Is it friendly to disseminate pamphlets showing Mexicans how to thwart law enforcement here?

Is it friendly to set up a system of consulates across America dedicated to helping Mexican illegals get away with it?

Is it friendly to tell your citizens that a big chunk of a neighboring country actually belongs to your country?

Mexico profits from parasitizing America. Illegals send billions of dollars to Mexico each year--so their government is incentivized to lubricate this process.

And Mexico's government aggressively intervenes in all attempts to deter illegal immigration.

And Mexican law enforcement officers moonlighting for the drug cartels have crossed the border repeatedly, protecting drug shipments, and have been involved in confrontations with border patrol agents, who always retreat in the face of superior firepower.

It's a pacifist's dream come true.

There are many gradations between being at war with another country and being its BFF. Mexico is somewhere in between, and needs to be treated as such.

Shakespeare's dotty old character Polonius advised his son Laertes to be slow to get into a quarrel--but, once in, to make sure the other guy never wanted to quarrel with you again.

We're not doing that, because our beloved "decider" turns out to believe you should "speak loudly but carry an undersized stick."

Right now there's so much violent crime being committed against Americans across Mexico that our State Dept. should issue a travel warning, as it has done for many other equally perilous countries.

But with Mexico...the State Dept. says ...nada. If I were cynical I'd say the fix is in.

Another commentor assumed all of us who want strict border controls are Bush-loving Republicans.

It's not that simple. True, at least 80% of GOP rank and file want strict border control and workplace enforcement. But the GOP leadership in Washington wants lots of illegals here, to drive down wages for unskilled labor and bust unions.

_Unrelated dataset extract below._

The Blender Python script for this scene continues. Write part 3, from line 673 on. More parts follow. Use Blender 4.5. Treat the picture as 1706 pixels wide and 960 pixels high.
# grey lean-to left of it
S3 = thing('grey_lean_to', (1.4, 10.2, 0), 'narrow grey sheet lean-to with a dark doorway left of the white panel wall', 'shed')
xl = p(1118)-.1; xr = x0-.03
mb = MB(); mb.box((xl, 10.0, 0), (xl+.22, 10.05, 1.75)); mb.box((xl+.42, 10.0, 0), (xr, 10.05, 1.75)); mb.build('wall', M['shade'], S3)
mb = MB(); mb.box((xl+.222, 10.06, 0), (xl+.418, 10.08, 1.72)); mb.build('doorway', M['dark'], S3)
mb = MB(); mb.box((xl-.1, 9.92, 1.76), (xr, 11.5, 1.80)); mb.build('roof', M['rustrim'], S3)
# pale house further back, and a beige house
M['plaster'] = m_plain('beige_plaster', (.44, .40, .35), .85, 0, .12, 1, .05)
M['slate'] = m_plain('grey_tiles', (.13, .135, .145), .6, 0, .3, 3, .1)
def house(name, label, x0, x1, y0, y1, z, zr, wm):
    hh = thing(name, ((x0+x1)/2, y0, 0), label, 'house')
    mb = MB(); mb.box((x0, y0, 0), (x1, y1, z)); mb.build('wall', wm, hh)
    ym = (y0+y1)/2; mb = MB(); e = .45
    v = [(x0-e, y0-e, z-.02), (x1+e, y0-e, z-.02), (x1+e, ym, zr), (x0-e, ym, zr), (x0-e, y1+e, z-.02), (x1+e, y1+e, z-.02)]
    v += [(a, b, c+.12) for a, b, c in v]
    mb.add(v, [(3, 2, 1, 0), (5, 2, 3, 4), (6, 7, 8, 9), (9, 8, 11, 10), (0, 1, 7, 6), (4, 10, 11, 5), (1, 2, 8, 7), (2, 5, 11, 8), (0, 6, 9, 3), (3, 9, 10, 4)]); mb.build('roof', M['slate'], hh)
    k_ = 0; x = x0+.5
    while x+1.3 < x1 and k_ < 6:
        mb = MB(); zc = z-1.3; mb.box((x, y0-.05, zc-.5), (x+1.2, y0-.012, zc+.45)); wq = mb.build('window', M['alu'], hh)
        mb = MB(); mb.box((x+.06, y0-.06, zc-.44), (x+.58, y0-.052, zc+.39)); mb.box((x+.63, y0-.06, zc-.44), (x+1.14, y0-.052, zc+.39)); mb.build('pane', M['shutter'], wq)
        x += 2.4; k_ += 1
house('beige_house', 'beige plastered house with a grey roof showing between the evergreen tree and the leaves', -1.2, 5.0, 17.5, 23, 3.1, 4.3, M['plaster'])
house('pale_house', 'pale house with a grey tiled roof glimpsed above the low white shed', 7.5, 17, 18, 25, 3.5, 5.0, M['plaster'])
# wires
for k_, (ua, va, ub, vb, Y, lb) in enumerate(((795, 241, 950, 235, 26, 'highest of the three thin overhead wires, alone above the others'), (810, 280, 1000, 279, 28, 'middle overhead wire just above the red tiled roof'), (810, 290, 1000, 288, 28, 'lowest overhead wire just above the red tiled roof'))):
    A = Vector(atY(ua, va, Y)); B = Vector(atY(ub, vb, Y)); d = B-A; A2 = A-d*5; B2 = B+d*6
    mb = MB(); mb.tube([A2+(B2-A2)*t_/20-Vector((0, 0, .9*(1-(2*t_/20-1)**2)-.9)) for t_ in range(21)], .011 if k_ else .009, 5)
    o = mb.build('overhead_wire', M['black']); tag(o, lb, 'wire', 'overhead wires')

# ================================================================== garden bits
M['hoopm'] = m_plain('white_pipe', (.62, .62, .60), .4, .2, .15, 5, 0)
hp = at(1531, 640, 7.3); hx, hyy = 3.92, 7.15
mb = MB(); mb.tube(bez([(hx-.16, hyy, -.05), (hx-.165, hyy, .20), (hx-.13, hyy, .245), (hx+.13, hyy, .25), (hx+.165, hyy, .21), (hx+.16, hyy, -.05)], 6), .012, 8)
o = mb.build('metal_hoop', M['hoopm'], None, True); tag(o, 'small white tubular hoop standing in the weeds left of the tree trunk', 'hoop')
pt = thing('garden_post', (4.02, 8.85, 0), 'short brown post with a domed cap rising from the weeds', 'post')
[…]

Bush has been a cheerleader for letting in gobs of illegals, in total opposition to the GOP rank and file.

Moreover, around 40% of Democrats also oppose illegal immigration.

In fact, if you analyze exit polls from several California elections that contained anti-illegal immigrant initiatives, you'll find that around 25% of American Latinos voted for those initiatives.

They were voting in their self-interest. Many legal Latinos compete with illegals for work. They're often bear the brunt of illegal immigration--and illegals who are violent criminals prey on American Latinos more than most other groups (and on blacks, too, even ethnically cleansing mixed neighborhoods in the LA area).

Here a question for people who take offence at the fence:

Why shouldn't America get to choose who lives here? I vote for educated, middle class people who speak good English and whose families and offspring won't be a burden on society.

Consider all those college-educated, middle class Iraqi refugees--including a million Christians--now huddled in Syria & Lebanon due, to our government's extreme blunderosity. Then start working down that looong list of applicants for LEGAL immigration.

You do remember all the qualified people who've been waiting for years trying enter our country legally? All the PhDs in important fields here on student visas that we're sending home now?

How about more of them, fewer semiliterate peasants? We have plenty of homegrown high school dropouts who need work.